Генерал Брусилов, кажется, верил, что, если бы в 1917 году его не сняли с поста Верховного главнокомандующего, Россия могла бы оказаться среди победителей в Первой мировой войне. В августе 1936 года Н. В. Брусилова сделала запись, озаглавленную «После разговора, переданного мне, о коммунизме и красноте моего мужа»: «В конце войны (1916–1917), а затем во время всей революции я всё думала, что необходимо всё записывать, что переживали все и главное Алексей Алексеевич, что все эти чувства, переживания и события в нашей семье интересны и важны для русских людей будущего. Теперь вижу, что человечество вообще и русские люди (в России и в эмиграции) настолько изменились, настолько чужды всему былому, что заблуждение мое стало для меня ясно. Все заняты ложью, фальшивой партийностью, фокусами изобретений в науке, спортом, развратом в жизни и в литературе. Пора уходить. Но перед уходом хочется сказать всем лжецам и клеветникам следующее.
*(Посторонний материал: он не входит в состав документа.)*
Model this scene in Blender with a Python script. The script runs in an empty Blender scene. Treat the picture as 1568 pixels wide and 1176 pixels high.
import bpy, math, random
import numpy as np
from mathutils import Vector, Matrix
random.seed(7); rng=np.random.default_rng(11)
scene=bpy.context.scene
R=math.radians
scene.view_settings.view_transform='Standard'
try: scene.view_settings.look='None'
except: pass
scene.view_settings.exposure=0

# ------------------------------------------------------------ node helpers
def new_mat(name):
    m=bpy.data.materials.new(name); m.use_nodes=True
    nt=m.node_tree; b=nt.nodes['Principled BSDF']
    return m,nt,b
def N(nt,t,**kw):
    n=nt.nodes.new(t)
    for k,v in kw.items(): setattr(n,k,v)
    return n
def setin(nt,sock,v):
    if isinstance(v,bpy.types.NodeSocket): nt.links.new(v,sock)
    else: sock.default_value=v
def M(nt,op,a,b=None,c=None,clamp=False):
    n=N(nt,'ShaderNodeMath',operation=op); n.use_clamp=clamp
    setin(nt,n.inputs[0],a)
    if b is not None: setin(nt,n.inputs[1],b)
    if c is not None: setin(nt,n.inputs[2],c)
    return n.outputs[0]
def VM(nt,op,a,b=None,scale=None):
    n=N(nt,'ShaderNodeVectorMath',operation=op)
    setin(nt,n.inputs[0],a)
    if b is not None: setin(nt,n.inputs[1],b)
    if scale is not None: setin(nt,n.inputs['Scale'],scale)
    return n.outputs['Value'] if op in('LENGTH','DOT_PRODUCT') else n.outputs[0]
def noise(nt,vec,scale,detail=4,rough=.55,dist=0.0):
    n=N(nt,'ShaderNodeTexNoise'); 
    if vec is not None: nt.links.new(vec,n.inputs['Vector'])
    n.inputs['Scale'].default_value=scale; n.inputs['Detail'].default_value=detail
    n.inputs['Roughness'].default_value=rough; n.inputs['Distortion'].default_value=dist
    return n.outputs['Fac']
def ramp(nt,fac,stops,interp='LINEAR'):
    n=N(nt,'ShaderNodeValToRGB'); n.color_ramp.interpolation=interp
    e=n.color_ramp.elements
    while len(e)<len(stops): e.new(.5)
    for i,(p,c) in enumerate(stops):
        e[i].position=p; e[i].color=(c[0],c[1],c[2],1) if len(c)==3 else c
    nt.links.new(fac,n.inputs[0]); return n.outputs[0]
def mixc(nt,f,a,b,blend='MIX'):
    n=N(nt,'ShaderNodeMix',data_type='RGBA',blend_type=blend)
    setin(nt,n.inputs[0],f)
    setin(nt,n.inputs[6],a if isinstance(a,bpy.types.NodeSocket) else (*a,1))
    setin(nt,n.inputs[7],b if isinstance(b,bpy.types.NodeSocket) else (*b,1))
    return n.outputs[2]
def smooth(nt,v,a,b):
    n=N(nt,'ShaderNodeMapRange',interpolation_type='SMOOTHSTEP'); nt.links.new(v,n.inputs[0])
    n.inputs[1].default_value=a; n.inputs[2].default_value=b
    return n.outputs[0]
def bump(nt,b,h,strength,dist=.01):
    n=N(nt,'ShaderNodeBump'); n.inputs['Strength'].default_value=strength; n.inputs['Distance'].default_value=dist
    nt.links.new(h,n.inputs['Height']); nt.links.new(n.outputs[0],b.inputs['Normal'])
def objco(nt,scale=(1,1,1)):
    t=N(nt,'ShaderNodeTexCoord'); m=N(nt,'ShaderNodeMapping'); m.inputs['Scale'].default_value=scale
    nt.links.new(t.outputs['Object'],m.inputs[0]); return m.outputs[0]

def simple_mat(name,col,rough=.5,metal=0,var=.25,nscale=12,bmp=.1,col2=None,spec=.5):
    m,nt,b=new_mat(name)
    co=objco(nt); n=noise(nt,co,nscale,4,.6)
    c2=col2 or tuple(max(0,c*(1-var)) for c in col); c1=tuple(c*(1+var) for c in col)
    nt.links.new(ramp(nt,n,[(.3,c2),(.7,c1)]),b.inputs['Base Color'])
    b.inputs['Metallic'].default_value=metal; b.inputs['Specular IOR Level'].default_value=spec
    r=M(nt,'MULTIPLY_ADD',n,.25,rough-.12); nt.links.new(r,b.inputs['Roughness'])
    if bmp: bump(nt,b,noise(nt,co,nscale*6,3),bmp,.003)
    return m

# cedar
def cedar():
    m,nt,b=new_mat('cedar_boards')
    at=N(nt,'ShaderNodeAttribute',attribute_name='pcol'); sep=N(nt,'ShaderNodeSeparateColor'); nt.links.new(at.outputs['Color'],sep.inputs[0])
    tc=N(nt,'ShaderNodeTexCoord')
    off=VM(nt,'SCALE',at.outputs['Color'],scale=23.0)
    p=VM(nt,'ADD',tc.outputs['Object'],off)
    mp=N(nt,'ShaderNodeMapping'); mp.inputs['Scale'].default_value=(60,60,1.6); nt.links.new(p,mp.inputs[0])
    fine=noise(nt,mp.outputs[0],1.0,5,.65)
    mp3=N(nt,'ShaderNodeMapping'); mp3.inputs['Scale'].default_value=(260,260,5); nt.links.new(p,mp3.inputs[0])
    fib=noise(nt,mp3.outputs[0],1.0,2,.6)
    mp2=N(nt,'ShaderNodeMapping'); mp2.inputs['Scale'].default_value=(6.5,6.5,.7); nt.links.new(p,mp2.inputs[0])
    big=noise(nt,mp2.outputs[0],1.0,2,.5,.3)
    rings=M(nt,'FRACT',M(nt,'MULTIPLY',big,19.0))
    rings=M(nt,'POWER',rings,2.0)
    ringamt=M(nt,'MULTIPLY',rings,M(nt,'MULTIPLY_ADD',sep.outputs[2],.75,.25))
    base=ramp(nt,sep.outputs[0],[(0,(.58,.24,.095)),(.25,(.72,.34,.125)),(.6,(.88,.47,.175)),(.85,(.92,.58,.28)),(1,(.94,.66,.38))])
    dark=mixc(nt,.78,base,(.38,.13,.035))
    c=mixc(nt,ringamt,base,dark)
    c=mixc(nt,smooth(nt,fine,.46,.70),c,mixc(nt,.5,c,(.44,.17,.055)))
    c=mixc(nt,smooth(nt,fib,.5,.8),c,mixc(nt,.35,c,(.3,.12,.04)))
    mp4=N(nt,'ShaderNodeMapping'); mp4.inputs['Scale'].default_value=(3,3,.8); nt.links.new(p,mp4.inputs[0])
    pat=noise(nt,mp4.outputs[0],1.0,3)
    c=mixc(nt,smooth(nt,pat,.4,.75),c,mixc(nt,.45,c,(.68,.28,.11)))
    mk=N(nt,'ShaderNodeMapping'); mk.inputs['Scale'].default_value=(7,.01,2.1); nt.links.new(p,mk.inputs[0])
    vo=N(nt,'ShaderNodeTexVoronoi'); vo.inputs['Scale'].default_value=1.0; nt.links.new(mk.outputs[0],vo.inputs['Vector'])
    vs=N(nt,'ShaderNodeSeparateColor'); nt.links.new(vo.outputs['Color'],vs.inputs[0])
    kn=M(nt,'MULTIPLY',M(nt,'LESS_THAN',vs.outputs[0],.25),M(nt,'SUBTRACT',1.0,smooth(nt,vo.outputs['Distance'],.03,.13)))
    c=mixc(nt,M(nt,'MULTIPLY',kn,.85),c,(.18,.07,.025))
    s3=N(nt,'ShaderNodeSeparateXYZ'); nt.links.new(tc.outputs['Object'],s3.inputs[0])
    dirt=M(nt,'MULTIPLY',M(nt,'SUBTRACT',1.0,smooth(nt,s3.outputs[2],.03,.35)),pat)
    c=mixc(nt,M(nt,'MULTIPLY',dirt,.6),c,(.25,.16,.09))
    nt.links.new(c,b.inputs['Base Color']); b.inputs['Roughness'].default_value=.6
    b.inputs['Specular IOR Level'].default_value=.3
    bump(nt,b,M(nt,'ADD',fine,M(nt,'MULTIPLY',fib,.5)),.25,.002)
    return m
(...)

Мой муж не был ни белым, ни красным, по своим чувствам, человеком, он был русским генералом и защищал русские границы и русский народ. В Гражданской войне не участвовал. Он настолько любил свою старую русскую армию, что остался с нею, когда она взбесилась, и не выдал ни большевикам, ни иностранцам всех минусов и пороков ее в царское время. А документов об отдельных лицах у него на руках было достаточно. Он сжег их. Преступников, казнокрадов, интриганов, взяточников, грабителей, воров в высших и низших сферах спасла революция и частью Алексей Алексеевич. Он говорил, что сор из избы не вынесет на потеху чужим, а революция уничтожила все следы военной прокуратуры. По поводу этого Алексей Алексеевич говорил: „И слава Богу, незачем срамить нашу славную армию, в ней было слишком много героев, мучеников, во имя их надо молчать о подлецах“. Но когда эти подлецы клевещут на умершего Алексея Алексеевича, я не могу молчать в своих воспоминаниях.